I believe that stories are the currency of power, and that our public spaces are the political arenas in which narrative discourses compete. In recent years public space has become the site of a proxy war between white-supremacists and anti-fascist protesters in the West, with statues of notorious slavers being torn down in the UK and confederate monuments removed in the US. Now, more than ever, we need to assess the narratives and language of our public monuments and devise a new, more inclusive visual language for the future. As an artist and designer in public space, I have often used narrative theory, community participation and future foresight in my methodology for inclusive and unifying public art. In this short talk I will present two series of public artworks I completed between 2013 and 2022 in the US, UK and S. Korea – focussing on employment rights, site-specific reflection and the interplay between physical and meta-physical.

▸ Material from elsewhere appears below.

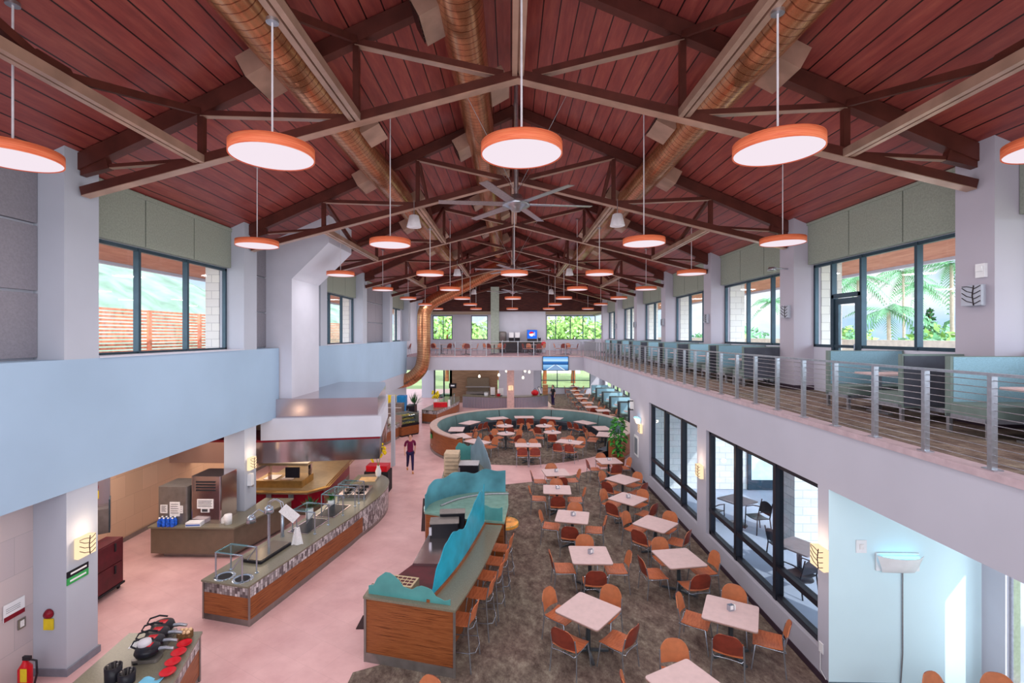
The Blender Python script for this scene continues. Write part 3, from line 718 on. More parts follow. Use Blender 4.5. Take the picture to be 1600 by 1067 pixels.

Speaker biography: Alexander Augustus (born 1988, Cardiff, UK) is a British artist best known for his narrative-based commentary. Augustus builds imaginary worlds and populates them with sculptures, stories, characters and surroundings. His work attempts to create operatic installations which are comprised of classic methods: bronze-casting, woodblock, textiles, metalwork, film and theatre, combined with digital media such as CAD , 3D modelling, augmented reality, VR and audio. His work typically deals with the social issues he cares about; his solo show at Somerset House (London) dealt with the alienation and despair of young unemployment, and was subsequently archived in the National Portrait Gallery. His architectural steel birds in Seoul and Berlin are permanent public sculptures commenting on the politics of borders. His installation work streamed into Tate Modern imaginatively explores issues of future religious colonialism. Having studied Anthropology, Art History and Archaeology at the University of East Anglia, then Spatial Design at Central Saint Martins College of Art and Design, he is now studying Design and Technology Education at Darwin College, the University of Cambridge.

This talk is part of the Darwin College Humanities and Social Sciences Seminars series.